La pêche, jadis florissante, a presque disparu. La base navale de Plymouth décline. La rareté du charbon a été fatale au développement industriel. Il ne subsiste plus en Cornwall — région qui fut pendant deux millénaires la première productrice d’étain du monde — que deux ou trois petites mines en fonctionnement. Les carrières de kaolin, autour de Saint Austell, demeurent les plus importantes d’Europe (2 Mt par an), mais la terre blanche est expédiée ailleurs. Les industries alimentaires se dispersent dans de petites villes assoupies. L’industrie moderne tend à se rassembler à Bristol et dans ses environs : l’industrie lainière à Stroud, Bradford-on-Avon, Frome, Wellington ; celle du cuir à Street ; la ganterie à Yeovil ; la transformation des produits importés à Bristol, l’unique port important (sucre, papiers et bristols, tabac, pour lequel Bristol a le premier rang en Grande-Bretagne). Les replis stratégiques, à la veille de la Seconde Guerre mondiale, valent à Bristol une industrie aéronautique (on y travaille au « Concorde ») et à Yeovil le titre de « capitale de l’hélicoptère ». Mais les plus grosses unités industrielles sont sur la côte proche de Bristol : trois centrales atomiques, raffinage du plomb et du zinc, noir de carbone, engrais fabriqués à Severnside par I. C. I., réservoirs pour produits pétroliers arrivés par cabotage (la région n’a pas de raffinerie). Bristol a 425 000 habitants, et Bath, qui fait partie de sa banlieue, 80 000. Dans la plus grande partie de la région, la densité s’abaisse au-dessous de 60 habitants au kilomètre carré.

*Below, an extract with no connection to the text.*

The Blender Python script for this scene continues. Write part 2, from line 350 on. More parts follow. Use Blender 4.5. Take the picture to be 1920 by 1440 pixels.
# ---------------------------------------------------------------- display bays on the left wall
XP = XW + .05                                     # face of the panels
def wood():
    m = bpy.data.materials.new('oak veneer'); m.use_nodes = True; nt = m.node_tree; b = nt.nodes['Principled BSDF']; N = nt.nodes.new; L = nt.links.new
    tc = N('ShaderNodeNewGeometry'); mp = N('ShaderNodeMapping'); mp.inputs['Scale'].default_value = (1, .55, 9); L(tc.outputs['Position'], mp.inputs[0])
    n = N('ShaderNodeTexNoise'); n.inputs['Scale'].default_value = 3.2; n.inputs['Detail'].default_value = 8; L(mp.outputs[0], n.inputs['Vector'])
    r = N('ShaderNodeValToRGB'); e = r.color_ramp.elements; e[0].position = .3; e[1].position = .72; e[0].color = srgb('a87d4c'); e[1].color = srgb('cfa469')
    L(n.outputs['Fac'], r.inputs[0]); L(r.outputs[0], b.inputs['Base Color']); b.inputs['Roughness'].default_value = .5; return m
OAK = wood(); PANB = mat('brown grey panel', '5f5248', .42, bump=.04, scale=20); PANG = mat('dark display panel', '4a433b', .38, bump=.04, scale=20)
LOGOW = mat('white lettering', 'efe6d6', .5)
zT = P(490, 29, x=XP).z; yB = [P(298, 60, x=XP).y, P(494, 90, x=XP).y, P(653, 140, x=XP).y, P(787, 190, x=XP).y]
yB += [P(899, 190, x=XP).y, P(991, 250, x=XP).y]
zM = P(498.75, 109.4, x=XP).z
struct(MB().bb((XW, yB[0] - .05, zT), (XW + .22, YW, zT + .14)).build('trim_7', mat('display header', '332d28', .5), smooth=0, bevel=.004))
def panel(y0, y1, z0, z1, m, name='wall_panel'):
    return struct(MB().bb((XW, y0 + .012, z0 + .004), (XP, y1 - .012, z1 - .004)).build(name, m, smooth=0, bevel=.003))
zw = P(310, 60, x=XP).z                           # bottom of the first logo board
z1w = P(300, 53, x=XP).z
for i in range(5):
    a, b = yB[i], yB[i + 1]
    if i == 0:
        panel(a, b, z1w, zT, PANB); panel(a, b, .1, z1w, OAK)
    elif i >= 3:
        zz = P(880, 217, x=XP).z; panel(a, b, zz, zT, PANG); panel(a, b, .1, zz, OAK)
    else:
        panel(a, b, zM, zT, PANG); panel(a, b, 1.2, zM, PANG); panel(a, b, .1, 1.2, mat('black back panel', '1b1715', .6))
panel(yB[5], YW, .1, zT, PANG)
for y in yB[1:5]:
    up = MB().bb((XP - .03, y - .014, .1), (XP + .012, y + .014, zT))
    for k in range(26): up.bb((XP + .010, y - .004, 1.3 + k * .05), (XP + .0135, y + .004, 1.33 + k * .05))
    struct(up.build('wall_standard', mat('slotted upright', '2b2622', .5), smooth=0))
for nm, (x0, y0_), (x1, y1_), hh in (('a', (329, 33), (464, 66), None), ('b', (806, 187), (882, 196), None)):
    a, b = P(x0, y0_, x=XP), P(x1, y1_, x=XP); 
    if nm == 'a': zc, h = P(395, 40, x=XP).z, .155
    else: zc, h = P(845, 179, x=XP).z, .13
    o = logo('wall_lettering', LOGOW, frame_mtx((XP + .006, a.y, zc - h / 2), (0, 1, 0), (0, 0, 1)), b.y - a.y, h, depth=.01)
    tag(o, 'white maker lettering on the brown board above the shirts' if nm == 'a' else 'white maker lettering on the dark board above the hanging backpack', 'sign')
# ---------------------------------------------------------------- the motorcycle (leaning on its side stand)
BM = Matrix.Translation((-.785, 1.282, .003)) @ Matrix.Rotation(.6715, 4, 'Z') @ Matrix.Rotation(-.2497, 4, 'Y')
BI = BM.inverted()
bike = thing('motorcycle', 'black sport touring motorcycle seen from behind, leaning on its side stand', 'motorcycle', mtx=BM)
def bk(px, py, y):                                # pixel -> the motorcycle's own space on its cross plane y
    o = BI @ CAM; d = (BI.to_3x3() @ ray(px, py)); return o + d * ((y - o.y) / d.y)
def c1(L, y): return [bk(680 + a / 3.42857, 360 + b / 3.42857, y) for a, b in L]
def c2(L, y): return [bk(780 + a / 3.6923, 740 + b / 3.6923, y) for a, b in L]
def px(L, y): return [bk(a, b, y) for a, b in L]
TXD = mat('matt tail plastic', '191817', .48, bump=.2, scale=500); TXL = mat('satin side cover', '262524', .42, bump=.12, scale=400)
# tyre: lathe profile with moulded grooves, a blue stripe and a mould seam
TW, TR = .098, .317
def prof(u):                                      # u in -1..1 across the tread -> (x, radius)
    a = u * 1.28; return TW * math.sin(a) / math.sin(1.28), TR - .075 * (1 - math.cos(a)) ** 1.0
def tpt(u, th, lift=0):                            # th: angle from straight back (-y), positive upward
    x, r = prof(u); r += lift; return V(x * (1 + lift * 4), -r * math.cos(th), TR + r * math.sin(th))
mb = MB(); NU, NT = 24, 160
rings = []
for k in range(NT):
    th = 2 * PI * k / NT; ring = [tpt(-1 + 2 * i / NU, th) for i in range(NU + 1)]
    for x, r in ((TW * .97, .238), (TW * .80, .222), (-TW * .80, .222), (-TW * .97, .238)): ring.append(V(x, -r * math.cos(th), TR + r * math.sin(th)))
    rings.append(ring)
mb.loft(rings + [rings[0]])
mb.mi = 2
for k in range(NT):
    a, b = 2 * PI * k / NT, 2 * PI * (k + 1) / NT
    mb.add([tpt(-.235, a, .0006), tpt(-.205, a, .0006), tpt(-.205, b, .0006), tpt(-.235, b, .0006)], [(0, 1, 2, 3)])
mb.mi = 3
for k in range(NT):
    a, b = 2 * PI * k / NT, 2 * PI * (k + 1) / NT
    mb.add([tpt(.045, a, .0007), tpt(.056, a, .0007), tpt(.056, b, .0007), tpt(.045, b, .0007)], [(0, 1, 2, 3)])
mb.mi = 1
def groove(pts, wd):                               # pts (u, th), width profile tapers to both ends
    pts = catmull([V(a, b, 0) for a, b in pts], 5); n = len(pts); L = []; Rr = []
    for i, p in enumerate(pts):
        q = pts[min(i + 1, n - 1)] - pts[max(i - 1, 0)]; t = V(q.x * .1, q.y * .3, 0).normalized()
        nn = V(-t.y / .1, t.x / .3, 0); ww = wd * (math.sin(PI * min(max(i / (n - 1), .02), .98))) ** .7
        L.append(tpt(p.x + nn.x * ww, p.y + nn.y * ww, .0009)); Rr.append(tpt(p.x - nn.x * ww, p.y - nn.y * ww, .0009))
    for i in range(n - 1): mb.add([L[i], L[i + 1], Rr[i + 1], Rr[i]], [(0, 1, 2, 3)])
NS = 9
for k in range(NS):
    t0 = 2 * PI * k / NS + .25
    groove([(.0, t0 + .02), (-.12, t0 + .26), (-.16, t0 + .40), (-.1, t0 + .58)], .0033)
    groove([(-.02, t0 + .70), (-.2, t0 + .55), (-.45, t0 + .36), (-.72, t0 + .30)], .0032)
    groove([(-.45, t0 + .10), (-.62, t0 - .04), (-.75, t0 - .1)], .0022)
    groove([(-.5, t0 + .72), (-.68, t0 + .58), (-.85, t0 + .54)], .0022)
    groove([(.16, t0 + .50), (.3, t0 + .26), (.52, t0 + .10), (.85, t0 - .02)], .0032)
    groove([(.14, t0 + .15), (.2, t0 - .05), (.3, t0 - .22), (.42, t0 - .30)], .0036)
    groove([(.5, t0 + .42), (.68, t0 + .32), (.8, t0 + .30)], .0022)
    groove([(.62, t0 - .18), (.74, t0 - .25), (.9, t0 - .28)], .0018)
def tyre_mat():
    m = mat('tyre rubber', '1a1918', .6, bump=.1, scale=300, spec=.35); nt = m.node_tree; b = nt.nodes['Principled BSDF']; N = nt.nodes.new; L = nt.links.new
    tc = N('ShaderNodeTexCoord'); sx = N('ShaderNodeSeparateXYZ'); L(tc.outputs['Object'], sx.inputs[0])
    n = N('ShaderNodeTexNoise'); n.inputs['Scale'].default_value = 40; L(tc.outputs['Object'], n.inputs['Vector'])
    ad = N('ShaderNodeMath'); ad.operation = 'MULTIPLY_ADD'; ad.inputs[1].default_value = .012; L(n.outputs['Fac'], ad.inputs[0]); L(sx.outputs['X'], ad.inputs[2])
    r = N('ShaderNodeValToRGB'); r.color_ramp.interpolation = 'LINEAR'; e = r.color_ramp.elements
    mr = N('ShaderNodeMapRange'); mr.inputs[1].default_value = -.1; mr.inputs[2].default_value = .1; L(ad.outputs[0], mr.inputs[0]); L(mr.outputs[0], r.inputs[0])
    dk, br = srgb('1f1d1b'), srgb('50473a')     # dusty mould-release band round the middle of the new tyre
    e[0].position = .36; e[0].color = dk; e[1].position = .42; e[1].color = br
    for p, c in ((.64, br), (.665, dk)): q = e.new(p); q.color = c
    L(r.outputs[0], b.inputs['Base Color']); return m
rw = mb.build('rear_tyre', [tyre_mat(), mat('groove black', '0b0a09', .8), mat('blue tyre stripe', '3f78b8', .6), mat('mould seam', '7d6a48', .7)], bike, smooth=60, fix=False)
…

L’Est-Anglie et le Lincolnshire

C’est la région la moins peuplée du pays : 2 500 000 habitants seulement entre Grimsby et l’agglomération londonienne, soit une densité moyenne de 120, faible pour l’Angleterre ; dans les Fens, elle tombe à moins de 50. Cette région est encore moins industrialisée que la péninsule du Sud-Ouest, et totalement dépourvue de houille. Mais sa richesse agricole en fait depuis longtemps le « grenier de l’Angleterre ».

Le relief modéré est l’un des facteurs favorables à l’agriculture. Deux escarpements au regard vers l’ouest, de plus en plus rapprochés vers le nord, en dessinent les traits essentiels ; l’escarpement jurassique s’amincit et s’abaisse vers le nord, jusqu’à ne plus former qu’une mince crête rectiligne haute de 40 à 70 m, mais bien marquée ; l’escarpement de la craie, très net au sud, où il prolonge les Chiltern, et au nord (Lincoln Wolds), où il atteint 167 m, s’abaisse dans l’intervalle et disparaît dans la traversée du Wash ; dans cette partie centrale, il a été probablement défoncé et raclé par le glacier scandinave quaternaire. La moraine de ce glacier recouvre d’un épais manteau la couche de craie doucement inclinée vers la mer du Nord ; près de Cromer, elle a été modelée en une rangée de lourdes collines. Sableuse et meuble à l’ouest et au nord, la moraine de fond devient de plus en plus lourde à mesure qu’on approche de Londres. Son épaisseur, mince à l’ouest, où ses débris grossiers recouvrent à peine la craie du Breckland, donnant des sols très pauvres, augmente progressivement vers l’est, où ses éléments fins, triés par les eaux de fonte, sont particulièrement fertiles entre Cromer et Norwich. Entre les deux escarpements, les argiles jurassiques, creusées par l’érosion, forment une plaine basse, à l’écoulement difficile ; ce sont les Fens, recouverts de vase marine au bord du Wash, de tourbe plus à l’intérieur. Le drainage des Fens, entrepris en grand au xviie s., a eu pour conséquence le tassement de la tourbe et sa combustion par l’oxygène de l’air ; aussi, quelques districts tourbeux sont-ils sous le niveau des hautes mers ; rivières et canaux de drainage s’écoulent entre des levées artificielles, à plusieurs mètres au-dessus de la plaine ; le drainage ne peut se faire qu’à l’aide de pompes, et la côte doit être attentivement protégée par des digues, travail et surveillance onéreux, mais rentables. Les Fens, tant vaseux que tourbeux, sont d’une exceptionnelle fertilité ; malheureusement, la tourbe se consume à un rythme inquiétant ; là où elle a disparu, elle ne découvre qu’un médiocre sous-sol d’argile et de cailloux.

À la haute qualité des sols, sauf au sommet des escarpements et dans le Breckland, où les plantations de conifères ont remplacé la lande primitive, s’ajoute l’avantage d’un climat assez chaud en été et sec (moins de 600 mm de précipitations par an, parfois moins de 550 mm), qui se prête bien à la culture des céréales.